From the line with "Write a Blender" to the line with "SC.camera = cam", both included, repeat each line exactly and leave out the pictures.

— start RECORDED DATA —

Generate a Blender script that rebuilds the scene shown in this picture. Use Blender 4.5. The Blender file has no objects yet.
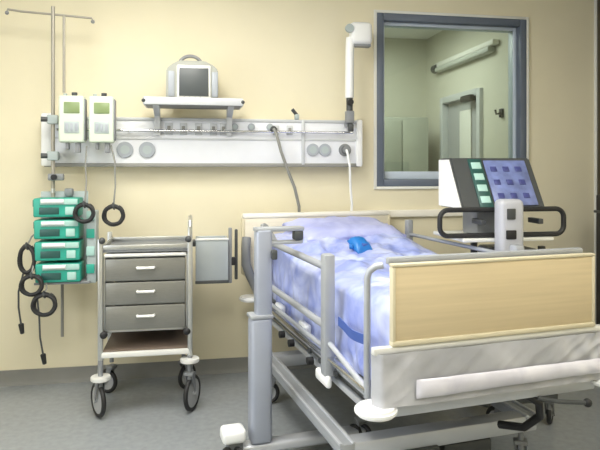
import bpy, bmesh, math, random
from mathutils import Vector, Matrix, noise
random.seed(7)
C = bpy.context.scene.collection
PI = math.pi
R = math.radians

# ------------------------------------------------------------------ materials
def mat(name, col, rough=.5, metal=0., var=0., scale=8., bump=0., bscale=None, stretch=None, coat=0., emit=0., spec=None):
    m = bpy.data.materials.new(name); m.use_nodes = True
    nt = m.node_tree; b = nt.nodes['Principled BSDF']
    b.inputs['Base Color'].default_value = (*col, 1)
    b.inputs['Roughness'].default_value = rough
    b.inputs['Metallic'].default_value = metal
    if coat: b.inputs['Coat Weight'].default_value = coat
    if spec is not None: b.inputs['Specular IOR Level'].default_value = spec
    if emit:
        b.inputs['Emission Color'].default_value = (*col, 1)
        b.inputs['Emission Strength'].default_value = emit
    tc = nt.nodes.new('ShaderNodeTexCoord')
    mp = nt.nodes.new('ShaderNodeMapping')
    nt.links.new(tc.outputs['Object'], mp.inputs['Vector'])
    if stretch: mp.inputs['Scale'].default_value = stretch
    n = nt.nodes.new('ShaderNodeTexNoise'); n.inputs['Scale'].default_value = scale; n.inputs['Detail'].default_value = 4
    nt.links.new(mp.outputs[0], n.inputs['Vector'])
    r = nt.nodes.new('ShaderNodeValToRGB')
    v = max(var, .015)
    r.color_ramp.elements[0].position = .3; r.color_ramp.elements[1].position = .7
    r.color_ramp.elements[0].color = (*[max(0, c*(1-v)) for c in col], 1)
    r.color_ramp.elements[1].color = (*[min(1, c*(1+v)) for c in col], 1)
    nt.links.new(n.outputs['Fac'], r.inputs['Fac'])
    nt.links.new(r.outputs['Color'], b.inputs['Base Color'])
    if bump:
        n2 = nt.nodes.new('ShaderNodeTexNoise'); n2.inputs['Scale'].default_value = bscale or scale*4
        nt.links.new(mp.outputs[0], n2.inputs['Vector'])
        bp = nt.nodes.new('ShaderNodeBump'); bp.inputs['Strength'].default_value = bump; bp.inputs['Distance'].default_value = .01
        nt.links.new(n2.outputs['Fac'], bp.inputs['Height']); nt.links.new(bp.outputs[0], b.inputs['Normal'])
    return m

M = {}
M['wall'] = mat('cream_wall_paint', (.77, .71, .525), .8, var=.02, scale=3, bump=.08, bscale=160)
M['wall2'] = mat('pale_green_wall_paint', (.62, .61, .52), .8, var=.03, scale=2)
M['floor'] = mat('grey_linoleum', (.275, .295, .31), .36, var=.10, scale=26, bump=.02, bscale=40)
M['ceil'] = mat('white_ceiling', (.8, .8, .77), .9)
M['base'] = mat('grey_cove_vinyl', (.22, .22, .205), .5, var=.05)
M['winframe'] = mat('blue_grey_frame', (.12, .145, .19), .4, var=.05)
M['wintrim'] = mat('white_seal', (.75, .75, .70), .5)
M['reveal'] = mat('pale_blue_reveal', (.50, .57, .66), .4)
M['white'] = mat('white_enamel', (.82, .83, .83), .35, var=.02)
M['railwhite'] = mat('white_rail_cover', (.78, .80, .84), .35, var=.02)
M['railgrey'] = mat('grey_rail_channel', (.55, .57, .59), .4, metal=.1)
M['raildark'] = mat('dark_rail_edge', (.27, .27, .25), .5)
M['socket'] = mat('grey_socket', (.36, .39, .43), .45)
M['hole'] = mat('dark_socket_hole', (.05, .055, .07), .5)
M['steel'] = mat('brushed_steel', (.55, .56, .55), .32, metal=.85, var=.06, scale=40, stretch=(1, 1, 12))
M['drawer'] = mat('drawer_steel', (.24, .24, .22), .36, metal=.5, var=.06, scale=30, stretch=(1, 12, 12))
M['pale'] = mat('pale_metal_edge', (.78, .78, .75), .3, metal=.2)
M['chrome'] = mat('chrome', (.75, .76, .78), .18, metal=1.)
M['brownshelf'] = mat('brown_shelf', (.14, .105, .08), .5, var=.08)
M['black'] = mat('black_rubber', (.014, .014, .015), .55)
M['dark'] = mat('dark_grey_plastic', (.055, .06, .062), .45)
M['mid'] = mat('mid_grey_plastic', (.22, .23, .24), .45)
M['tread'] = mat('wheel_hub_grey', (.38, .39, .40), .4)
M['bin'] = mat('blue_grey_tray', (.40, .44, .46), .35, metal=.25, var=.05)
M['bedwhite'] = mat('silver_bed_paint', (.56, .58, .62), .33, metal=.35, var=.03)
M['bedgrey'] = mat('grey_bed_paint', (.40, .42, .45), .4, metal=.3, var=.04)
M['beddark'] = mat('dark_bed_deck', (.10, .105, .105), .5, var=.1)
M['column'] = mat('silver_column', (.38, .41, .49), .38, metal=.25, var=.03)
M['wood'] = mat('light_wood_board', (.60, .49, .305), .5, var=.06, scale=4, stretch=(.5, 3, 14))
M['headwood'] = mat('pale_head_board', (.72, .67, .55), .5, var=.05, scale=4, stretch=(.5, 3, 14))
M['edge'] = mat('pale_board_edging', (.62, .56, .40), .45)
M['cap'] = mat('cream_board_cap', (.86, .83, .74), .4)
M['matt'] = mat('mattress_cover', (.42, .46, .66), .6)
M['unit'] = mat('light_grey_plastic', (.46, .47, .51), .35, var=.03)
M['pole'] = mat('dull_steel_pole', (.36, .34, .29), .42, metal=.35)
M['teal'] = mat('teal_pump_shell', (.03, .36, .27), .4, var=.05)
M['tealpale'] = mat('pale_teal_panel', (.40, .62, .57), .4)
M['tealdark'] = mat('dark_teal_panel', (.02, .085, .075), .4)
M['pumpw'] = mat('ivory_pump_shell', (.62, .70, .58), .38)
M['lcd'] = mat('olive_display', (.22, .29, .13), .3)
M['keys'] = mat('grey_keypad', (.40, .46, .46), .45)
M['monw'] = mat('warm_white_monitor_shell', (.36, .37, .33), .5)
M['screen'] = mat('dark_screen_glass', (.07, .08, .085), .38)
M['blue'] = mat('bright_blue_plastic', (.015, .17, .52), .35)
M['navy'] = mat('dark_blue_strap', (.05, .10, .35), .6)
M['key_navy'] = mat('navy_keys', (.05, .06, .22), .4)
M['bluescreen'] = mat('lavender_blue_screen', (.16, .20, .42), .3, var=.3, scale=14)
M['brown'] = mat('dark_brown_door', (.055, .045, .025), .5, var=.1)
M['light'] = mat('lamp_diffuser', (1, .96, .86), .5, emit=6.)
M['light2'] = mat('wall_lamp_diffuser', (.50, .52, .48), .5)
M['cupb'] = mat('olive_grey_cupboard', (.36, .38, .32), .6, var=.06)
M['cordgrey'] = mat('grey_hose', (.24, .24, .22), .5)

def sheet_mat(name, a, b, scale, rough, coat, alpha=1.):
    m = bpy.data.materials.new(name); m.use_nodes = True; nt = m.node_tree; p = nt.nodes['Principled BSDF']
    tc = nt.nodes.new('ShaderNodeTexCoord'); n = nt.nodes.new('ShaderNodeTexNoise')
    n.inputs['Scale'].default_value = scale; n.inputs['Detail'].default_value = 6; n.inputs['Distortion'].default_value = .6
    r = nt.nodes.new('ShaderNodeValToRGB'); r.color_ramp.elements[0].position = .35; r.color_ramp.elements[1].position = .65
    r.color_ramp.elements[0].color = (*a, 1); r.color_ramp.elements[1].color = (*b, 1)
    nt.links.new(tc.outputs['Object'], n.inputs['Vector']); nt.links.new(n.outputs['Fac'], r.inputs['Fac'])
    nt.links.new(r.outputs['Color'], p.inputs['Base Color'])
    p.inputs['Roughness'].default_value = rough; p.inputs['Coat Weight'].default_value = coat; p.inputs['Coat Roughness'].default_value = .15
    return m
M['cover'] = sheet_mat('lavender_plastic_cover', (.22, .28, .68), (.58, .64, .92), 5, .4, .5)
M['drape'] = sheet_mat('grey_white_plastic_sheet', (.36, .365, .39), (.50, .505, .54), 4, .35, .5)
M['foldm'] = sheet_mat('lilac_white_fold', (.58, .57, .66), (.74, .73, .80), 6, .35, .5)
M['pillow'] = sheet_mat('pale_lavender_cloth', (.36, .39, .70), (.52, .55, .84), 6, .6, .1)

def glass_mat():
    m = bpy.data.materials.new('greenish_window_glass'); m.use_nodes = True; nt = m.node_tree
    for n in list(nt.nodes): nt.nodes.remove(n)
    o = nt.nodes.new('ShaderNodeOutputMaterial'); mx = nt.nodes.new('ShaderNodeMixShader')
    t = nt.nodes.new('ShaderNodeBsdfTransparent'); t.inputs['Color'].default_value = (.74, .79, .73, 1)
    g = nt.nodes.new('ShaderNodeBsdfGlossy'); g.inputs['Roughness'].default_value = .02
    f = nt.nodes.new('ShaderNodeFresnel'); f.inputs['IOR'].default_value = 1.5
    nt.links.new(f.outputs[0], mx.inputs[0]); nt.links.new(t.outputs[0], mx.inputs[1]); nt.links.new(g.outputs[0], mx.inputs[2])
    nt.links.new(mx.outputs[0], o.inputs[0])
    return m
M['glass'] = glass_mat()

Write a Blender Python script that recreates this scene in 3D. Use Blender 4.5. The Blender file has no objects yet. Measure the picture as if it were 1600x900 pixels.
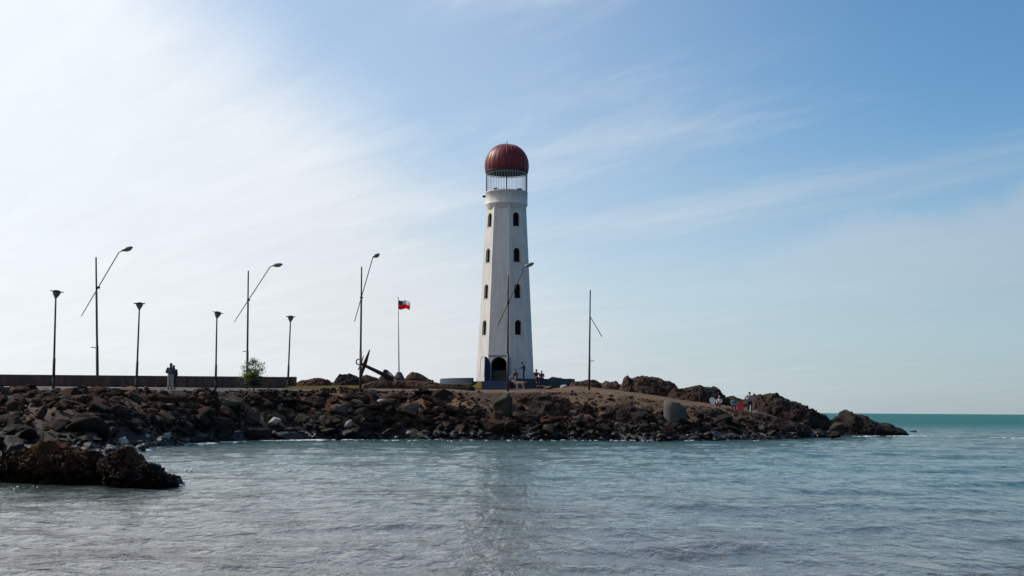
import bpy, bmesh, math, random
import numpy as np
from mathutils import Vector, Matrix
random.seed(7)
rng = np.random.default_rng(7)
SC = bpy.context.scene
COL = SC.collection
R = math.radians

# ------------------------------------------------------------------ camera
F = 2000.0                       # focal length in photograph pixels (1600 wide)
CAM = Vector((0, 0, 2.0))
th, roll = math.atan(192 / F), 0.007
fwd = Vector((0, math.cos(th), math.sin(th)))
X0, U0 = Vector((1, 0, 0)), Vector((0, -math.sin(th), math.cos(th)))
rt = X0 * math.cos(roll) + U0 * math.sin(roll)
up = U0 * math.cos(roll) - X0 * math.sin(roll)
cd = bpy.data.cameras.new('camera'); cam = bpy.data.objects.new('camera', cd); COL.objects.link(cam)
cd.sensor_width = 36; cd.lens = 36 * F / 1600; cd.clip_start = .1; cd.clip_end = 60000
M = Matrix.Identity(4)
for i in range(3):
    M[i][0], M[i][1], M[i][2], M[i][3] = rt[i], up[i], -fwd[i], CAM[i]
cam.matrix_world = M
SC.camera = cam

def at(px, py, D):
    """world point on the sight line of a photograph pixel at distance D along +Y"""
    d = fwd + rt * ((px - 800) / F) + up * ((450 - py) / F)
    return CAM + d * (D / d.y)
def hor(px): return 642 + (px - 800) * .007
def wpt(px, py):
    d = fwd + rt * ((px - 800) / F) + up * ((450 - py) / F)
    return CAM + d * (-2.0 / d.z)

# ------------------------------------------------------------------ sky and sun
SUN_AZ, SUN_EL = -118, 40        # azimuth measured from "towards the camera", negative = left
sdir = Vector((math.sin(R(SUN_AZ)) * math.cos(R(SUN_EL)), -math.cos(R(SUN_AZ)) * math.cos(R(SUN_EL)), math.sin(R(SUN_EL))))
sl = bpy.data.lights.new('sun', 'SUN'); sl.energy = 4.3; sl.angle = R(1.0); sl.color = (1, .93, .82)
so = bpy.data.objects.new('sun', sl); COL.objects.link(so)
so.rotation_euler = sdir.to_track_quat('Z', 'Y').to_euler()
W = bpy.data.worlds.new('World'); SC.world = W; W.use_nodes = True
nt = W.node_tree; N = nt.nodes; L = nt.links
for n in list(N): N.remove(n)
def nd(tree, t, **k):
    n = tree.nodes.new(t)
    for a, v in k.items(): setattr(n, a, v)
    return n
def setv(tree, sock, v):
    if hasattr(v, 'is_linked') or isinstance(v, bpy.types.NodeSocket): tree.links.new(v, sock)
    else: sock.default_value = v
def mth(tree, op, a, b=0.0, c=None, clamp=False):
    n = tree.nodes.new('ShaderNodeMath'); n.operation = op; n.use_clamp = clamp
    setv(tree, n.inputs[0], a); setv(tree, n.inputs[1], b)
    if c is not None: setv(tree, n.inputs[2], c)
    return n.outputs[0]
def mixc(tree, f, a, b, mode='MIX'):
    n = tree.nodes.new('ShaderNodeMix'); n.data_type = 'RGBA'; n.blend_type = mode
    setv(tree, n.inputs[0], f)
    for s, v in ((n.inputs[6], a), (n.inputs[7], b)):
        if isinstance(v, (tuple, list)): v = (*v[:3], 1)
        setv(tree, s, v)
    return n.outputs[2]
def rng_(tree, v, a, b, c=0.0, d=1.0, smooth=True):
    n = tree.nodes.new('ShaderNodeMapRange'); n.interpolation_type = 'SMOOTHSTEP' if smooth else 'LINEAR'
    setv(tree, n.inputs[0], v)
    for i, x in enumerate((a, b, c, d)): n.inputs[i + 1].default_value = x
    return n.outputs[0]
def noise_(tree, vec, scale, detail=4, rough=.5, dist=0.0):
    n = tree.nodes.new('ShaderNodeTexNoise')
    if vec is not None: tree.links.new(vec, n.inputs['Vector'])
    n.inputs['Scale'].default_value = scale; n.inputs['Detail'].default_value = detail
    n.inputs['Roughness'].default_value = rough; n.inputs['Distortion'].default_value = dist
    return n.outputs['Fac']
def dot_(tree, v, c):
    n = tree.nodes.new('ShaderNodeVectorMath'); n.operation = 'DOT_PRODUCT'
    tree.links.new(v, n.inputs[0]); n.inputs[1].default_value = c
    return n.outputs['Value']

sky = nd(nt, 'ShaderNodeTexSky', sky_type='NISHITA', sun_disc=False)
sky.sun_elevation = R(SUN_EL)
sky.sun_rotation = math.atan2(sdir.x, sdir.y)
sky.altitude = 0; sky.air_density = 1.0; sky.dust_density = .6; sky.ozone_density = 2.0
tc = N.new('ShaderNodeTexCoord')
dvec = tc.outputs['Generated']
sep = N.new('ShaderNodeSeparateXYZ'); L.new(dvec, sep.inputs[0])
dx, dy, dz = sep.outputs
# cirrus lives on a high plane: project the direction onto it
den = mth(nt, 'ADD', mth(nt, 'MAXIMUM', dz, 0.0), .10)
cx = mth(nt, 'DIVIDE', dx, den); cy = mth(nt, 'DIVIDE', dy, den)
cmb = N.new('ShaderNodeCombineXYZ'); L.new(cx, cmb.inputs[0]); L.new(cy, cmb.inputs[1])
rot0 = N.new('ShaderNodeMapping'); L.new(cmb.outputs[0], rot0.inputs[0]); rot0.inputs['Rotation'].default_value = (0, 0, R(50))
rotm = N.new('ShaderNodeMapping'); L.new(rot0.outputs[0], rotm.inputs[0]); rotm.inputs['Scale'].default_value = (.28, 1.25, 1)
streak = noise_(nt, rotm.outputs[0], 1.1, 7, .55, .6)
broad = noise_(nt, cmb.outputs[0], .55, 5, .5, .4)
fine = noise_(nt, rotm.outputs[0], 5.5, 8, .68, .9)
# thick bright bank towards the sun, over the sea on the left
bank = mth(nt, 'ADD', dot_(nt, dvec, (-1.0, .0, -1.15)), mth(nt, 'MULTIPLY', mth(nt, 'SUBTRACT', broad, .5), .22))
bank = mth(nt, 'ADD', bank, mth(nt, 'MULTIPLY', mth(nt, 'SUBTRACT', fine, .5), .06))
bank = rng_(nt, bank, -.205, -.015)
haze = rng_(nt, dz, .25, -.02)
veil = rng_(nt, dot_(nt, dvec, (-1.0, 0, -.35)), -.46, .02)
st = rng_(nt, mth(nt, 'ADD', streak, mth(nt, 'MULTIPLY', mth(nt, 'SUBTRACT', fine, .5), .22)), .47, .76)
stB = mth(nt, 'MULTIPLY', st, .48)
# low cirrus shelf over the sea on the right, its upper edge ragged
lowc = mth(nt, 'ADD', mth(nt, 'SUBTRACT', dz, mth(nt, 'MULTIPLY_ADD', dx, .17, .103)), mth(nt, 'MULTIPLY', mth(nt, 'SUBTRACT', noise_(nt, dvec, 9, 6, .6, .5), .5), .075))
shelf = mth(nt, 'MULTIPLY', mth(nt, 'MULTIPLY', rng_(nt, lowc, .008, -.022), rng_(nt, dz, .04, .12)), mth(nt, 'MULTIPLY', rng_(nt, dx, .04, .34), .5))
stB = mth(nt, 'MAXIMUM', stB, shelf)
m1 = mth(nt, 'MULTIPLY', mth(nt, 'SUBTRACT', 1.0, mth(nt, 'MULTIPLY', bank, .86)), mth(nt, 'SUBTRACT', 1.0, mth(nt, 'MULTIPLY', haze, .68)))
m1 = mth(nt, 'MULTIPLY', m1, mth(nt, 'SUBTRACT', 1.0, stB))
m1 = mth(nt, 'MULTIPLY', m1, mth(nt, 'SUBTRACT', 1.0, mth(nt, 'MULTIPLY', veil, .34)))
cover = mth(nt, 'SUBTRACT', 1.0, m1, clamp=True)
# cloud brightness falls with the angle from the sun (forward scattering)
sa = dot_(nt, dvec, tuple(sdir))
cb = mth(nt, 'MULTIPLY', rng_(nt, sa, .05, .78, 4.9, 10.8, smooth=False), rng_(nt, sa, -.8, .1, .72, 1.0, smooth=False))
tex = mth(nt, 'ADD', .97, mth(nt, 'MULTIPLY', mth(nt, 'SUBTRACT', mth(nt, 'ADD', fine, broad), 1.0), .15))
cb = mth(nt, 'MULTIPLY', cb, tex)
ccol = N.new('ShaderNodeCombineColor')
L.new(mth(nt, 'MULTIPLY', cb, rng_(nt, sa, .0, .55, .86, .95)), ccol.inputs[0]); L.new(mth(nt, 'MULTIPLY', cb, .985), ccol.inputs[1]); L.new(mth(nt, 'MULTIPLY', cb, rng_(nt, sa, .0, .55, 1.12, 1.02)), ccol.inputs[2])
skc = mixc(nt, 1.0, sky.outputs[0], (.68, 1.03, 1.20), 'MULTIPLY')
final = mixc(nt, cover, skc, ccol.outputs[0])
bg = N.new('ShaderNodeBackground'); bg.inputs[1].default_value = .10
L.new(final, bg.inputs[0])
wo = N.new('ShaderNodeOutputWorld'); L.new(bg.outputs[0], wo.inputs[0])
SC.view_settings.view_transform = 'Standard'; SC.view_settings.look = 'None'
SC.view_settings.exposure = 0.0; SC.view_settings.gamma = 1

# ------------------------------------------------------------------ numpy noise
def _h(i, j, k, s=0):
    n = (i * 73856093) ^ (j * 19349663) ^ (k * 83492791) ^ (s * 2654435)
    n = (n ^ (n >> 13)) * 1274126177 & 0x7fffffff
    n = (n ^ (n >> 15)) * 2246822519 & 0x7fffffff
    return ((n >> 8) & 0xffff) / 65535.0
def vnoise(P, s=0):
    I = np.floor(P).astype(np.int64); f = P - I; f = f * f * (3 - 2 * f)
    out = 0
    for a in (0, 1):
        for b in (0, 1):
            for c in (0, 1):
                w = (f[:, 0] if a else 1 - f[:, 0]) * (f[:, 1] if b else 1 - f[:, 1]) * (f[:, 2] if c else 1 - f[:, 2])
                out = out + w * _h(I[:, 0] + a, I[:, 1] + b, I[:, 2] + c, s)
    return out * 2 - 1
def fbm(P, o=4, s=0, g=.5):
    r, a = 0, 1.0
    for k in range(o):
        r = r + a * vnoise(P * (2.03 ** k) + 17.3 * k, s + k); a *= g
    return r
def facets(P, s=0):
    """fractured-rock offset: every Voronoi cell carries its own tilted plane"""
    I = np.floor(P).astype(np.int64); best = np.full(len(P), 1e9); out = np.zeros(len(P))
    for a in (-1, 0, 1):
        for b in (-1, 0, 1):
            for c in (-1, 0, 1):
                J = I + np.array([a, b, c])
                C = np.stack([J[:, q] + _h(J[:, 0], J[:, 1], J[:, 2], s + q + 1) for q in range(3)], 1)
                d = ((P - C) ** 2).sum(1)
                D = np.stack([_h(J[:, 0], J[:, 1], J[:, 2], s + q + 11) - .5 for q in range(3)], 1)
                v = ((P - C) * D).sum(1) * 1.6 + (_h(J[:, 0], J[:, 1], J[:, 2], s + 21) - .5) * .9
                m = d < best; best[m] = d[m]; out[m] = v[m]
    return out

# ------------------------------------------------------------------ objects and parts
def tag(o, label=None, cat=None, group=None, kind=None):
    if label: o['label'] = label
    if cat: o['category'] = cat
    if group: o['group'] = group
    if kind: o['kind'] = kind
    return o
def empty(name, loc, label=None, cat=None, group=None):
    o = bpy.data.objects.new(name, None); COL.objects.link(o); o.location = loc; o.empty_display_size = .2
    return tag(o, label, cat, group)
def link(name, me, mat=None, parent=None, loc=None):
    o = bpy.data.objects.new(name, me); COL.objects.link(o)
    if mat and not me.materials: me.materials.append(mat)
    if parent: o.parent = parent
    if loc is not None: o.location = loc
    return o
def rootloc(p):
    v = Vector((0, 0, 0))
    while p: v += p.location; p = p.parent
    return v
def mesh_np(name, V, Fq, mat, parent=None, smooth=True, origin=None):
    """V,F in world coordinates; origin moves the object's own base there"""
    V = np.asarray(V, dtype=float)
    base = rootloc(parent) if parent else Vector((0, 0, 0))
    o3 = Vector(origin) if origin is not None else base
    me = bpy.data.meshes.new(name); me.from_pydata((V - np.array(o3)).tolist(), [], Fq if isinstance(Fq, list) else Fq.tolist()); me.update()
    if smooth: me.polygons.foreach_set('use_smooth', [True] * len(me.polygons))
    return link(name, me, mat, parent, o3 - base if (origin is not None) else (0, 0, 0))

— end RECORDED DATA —

▶ _WRITTEN RESPONSE_:
Write a Blender Python script that recreates this scene in 3D. Use Blender 4.5. The Blender file has no objects yet. Measure the picture as if it were 1600x900 pixels.
import bpy, bmesh, math, random
import numpy as np
from mathutils import Vector, Matrix
random.seed(7)
rng = np.random.default_rng(7)
SC = bpy.context.scene
COL = SC.collection
R = math.radians

# ------------------------------------------------------------------ camera
F = 2000.0                       # focal length in photograph pixels (1600 wide)
CAM = Vector((0, 0, 2.0))
th, roll = math.atan(192 / F), 0.007
fwd = Vector((0, math.cos(th), math.sin(th)))
X0, U0 = Vector((1, 0, 0)), Vector((0, -math.sin(th), math.cos(th)))
rt = X0 * math.cos(roll) + U0 * math.sin(roll)
up = U0 * math.cos(roll) - X0 * math.sin(roll)
cd = bpy.data.cameras.new('camera'); cam = bpy.data.objects.new('camera', cd); COL.objects.link(cam)
cd.sensor_width = 36; cd.lens = 36 * F / 1600; cd.clip_start = .1; cd.clip_end = 60000
M = Matrix.Identity(4)
for i in range(3):
    M[i][0], M[i][1], M[i][2], M[i][3] = rt[i], up[i], -fwd[i], CAM[i]
cam.matrix_world = M
SC.camera = cam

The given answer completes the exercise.